300 militaires russes stationnés en Syrie ont commencé à aider au déblaiement des décombres selon Moscou, et même l'Ukraine, actuellement en guerre, a proposé d'apporter son aide. Plusieurs pays d'Asie et du Moyen-Orient se sont aussi dit mobilisés, de même que les Etats-Unis et le Canada.

La province d'Idleb au coeur des inquiétudes

Mais, au-delà des considérations diplomatiques, la communauté internationale doit également faire face à des difficultés d'accès, notamment concernant la province d'Idleb. Tenue par les rebelles et les jihadistes, elle compte 4,8 millions de personnes, qui bénéficiaient jusqu'ici de l'aide humanitaire grâce au point de passage de Bab al-Hawa, depuis la Turquie.
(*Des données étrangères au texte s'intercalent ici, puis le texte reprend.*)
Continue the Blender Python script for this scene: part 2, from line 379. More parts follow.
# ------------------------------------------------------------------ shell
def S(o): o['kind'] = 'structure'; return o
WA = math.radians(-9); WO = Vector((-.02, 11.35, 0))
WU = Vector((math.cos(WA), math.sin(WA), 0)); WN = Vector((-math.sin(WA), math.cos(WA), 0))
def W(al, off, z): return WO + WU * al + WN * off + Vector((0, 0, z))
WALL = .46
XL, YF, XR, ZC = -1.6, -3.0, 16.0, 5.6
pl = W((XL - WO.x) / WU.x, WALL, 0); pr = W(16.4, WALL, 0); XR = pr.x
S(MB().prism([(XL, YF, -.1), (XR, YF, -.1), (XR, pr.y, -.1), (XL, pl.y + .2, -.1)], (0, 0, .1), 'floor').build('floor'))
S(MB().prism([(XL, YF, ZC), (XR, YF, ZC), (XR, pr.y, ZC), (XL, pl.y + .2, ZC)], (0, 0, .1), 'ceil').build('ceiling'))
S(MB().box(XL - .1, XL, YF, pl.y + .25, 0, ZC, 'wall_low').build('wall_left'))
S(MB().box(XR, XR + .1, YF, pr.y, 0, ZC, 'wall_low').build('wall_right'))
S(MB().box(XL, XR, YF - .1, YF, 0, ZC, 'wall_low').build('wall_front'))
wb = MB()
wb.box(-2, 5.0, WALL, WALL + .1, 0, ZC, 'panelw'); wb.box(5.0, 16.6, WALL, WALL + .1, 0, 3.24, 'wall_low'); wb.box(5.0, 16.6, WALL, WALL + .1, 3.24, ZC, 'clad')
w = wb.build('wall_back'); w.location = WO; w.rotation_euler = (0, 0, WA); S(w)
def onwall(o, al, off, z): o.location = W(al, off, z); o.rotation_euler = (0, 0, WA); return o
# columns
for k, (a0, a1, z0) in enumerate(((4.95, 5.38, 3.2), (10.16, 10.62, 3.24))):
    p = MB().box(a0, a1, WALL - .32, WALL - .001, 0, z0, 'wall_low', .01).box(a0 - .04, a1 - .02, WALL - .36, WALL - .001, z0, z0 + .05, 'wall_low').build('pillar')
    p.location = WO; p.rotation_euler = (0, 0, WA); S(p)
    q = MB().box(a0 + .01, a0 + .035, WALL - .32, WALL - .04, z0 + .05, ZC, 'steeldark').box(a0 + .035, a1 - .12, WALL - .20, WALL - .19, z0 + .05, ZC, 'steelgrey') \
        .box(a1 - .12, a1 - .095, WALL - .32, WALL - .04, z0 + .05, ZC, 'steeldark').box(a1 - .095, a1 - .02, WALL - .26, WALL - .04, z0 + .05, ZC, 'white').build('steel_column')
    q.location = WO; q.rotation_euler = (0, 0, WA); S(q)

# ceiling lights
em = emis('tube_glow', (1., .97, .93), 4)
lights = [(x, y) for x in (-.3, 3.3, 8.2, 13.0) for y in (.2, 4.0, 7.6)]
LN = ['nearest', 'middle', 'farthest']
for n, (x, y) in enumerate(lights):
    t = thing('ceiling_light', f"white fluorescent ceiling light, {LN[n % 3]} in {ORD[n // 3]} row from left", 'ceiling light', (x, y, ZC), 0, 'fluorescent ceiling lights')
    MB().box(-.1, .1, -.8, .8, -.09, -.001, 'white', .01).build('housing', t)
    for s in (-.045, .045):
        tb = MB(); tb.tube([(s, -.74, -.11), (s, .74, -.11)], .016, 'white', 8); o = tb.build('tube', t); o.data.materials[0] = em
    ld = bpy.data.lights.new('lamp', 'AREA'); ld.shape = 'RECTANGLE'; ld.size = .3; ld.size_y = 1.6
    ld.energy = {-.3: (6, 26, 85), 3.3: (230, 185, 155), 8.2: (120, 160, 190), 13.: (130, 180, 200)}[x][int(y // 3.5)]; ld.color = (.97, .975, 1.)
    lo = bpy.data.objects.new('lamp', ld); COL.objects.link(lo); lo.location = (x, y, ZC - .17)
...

Ce dernier, obtenu par résolution des Nations unies, est contesté par Damas et Moscou, qui dénoncent une violation de la souveraineté syrienne.

Sous pression de la Russie et de la Chine, ce canal humanitaire a été réduit au fil du temps, passant de quatre points de passage à seulement un. Bab al-Hawa pourrait ainsi être rapidement congestionné par l'afflux de matériel nécessaire pour aider la population après le séisme. Surtout en sachant que ces dons transiteraient par la Turquie, elle-même dévastée par le tremblement de terre.

L'acheminement de cette aide depuis le territoire syrien contrôlé par Damas jusqu'à Idleb poserait d'autres problèmes, d'ordre diplomatique. Cela supposerait, en premier lieu, que le régime officiel syrien veuille bien donner leur part aux populations de la zone rebelle, et que les belligérants s'accordent sur la distribution.

«A TOUS LES SYRIENS, SUR TOUT LE TERRITOIRE»

Lundi, à l'ONU, l'ambassadeur syrien aux Nations unies a plus ou moins rejeté l'idée d'une aide acheminée par des points transfrontaliers. Assurant que «les accès à partir de la Syrie existent», Faycal Moqdad a promis que les dons iraient «à tous les Syriens sur tout le territoire». «Ils peuvent se coordonner avec le gouvernement et nous seront prêts à le faire», a-t-il insisté.

Mais pour l'heure, plusieurs pays bottent en touche, comme la France et l'Allemagne. D'après une source gouvernementale, cette dernière aurait décidé d'utiliser les «canaux habituels» des ONG pour venir en aide aux Syriens.

Raphaël Pitti, un responsable de l'ONG française Mehad, ne se fait pas trop de souci pour les zones sous l'autorité de Damas. Il estime qu'elles recevront sans doute prochainement l'aide internationale, «comme cela a toujours été fait depuis dix ans». La population d'Idleb l'inquiète davantage, puisqu'il craint qu'elle ne soit laissée pour compte.

Lundi, les Emirats arabes unis ont promis quelque 13,6 millions de dollars à la Syrie. Il s'agit sans doute de l'aide la plus immédiate que peut espérer le pays pour faire face à l'urgence après le séisme. Cette mobilisation des Emirats s'inscrit dans la démarche défendue par les dirigeants arabes lors de leur sommet à Alger, en novembre dernier. Ils avaient alors souligné la nécessité «d'un rôle arabe collectif et capital dans les efforts visant à mettre fin» à la guerre civile en Syrie.